De Zaligsprekingen en de Wee-zeggingen… Voor de meesten onder ons is deze passage intussen zo vertrouwd dat we dreigen voorbij te gaan aan het revolutionaire ervan. Wanneer deze rede voor het eerst gesproken werd, waren de mensen geneigd te denken dat de rijken door God gezegend waren. Net zoals de voldane en de gelukkige mensen, en zij die aanzien genoten. Zij die dit geluk niet hadden waren gestraft door God. Maar Jezus zet hier alles op zijn kop. Als ik dit hoor, klinkt het dan voor mij als goed nieuws of als slecht nieuws? Dagen deze woorden mij uit? Brengen zij mij een boodschap van hoop?
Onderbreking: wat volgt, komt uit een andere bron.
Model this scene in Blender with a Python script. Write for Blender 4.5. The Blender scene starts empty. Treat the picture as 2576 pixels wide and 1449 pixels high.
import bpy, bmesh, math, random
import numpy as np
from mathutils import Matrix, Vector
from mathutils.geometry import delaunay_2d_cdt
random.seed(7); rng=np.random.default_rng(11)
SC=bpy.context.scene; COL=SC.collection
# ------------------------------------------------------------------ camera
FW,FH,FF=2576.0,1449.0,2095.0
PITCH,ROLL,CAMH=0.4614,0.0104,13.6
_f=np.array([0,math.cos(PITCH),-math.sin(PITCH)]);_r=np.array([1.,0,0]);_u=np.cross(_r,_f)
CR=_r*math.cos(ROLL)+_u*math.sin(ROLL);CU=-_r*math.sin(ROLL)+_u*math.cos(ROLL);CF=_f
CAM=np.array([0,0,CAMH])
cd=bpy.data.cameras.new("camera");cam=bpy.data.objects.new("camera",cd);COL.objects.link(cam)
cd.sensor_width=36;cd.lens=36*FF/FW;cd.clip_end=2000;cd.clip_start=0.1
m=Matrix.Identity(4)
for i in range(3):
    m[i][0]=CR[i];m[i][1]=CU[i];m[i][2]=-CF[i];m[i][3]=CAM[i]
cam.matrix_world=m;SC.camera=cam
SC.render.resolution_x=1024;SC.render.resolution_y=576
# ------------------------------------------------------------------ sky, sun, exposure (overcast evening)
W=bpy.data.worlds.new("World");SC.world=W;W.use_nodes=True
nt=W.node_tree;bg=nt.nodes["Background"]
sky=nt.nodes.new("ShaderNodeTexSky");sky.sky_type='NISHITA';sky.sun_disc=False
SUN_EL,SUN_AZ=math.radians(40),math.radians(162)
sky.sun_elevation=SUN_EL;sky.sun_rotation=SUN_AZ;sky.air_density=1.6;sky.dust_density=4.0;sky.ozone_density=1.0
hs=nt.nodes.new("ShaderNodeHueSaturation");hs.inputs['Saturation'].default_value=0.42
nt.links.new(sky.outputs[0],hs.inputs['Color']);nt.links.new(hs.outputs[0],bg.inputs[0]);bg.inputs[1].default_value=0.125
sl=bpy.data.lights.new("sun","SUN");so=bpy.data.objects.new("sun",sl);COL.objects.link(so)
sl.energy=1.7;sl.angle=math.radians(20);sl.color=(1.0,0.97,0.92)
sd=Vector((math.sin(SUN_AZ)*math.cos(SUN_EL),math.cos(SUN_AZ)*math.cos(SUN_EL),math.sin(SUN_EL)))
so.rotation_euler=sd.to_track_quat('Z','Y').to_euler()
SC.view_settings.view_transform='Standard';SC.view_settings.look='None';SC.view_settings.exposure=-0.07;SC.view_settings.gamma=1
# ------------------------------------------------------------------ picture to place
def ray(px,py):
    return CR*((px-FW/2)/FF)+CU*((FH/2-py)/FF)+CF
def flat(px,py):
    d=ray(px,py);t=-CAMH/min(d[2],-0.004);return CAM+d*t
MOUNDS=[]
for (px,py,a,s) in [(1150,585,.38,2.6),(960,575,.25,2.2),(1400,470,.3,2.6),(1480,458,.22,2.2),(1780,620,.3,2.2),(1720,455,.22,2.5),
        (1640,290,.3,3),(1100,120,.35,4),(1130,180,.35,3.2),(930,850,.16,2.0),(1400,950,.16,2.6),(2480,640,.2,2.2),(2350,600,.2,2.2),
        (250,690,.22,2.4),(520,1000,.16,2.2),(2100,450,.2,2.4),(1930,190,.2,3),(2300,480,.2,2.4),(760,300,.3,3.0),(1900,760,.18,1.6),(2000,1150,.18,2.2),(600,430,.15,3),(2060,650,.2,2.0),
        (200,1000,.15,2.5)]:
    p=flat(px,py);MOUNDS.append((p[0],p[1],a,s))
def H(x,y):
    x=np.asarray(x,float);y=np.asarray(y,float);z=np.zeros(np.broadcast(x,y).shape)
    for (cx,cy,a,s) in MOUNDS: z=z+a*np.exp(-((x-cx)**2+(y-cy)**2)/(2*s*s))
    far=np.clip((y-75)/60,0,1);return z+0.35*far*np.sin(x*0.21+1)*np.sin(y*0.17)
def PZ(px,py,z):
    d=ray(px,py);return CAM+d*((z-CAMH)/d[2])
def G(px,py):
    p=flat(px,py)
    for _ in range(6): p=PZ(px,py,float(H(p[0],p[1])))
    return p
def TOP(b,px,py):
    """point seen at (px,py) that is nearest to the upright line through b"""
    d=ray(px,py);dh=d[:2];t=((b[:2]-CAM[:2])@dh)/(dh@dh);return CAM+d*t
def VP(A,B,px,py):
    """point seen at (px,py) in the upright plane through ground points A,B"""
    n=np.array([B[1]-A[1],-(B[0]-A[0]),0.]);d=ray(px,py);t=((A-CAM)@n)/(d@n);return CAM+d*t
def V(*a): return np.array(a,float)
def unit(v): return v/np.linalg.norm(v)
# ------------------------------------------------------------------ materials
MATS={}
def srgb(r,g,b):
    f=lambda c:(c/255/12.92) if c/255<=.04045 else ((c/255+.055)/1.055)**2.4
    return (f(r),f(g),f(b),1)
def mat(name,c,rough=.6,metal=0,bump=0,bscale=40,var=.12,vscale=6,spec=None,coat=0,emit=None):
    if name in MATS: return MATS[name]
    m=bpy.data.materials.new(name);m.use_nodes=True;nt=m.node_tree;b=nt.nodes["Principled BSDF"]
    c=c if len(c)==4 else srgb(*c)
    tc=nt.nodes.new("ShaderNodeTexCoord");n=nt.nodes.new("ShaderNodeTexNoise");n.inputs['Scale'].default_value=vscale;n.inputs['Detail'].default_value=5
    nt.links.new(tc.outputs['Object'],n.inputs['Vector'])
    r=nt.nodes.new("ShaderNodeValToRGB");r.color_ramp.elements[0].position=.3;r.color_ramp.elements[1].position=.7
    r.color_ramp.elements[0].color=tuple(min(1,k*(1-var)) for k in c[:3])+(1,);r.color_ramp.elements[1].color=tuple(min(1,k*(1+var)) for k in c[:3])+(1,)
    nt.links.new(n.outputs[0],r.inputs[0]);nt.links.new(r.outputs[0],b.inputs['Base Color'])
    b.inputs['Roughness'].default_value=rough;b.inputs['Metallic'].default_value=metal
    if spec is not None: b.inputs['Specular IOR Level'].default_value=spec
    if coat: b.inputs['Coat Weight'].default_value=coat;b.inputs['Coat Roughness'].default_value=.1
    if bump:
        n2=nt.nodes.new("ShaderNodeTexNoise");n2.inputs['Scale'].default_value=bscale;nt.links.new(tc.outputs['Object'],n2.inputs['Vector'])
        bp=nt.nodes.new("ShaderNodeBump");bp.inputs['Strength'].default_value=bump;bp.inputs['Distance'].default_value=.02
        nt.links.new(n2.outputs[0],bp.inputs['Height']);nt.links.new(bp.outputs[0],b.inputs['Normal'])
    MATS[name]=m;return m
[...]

En wat betekenen deze woorden voor mij, vandaag? Wie zijn de armen, de hongerigen? Wie zijn, in de wereld waarin ik leef, de mensen die huilen, gehaat worden, uitgesloten worden?
Wanneer je nu deze woorden opnieuw voorgelezen hoort, beeld je dan deze scène in. Stel je de mensen voor die naar Jezus kijken, naar Hem luisteren. Kijk de rijke en de succesvolle mensen in de ogen. Kijk naar de armen en de marginale, terwijl zij deze profetische woorden horen.
Er zit een geweldige hoop en belofte in deze woorden. Maar ze dagen mij ook uit. Het vergt kracht en moed om te leven volgens de radicale standaarden die Jezus hier voorhoudt. In deze laatste gebedsmomenten zou je God misschien die kracht en die moed – of wat dan ook – willen vragen om te leven in de geest van de Zaligsprekingen.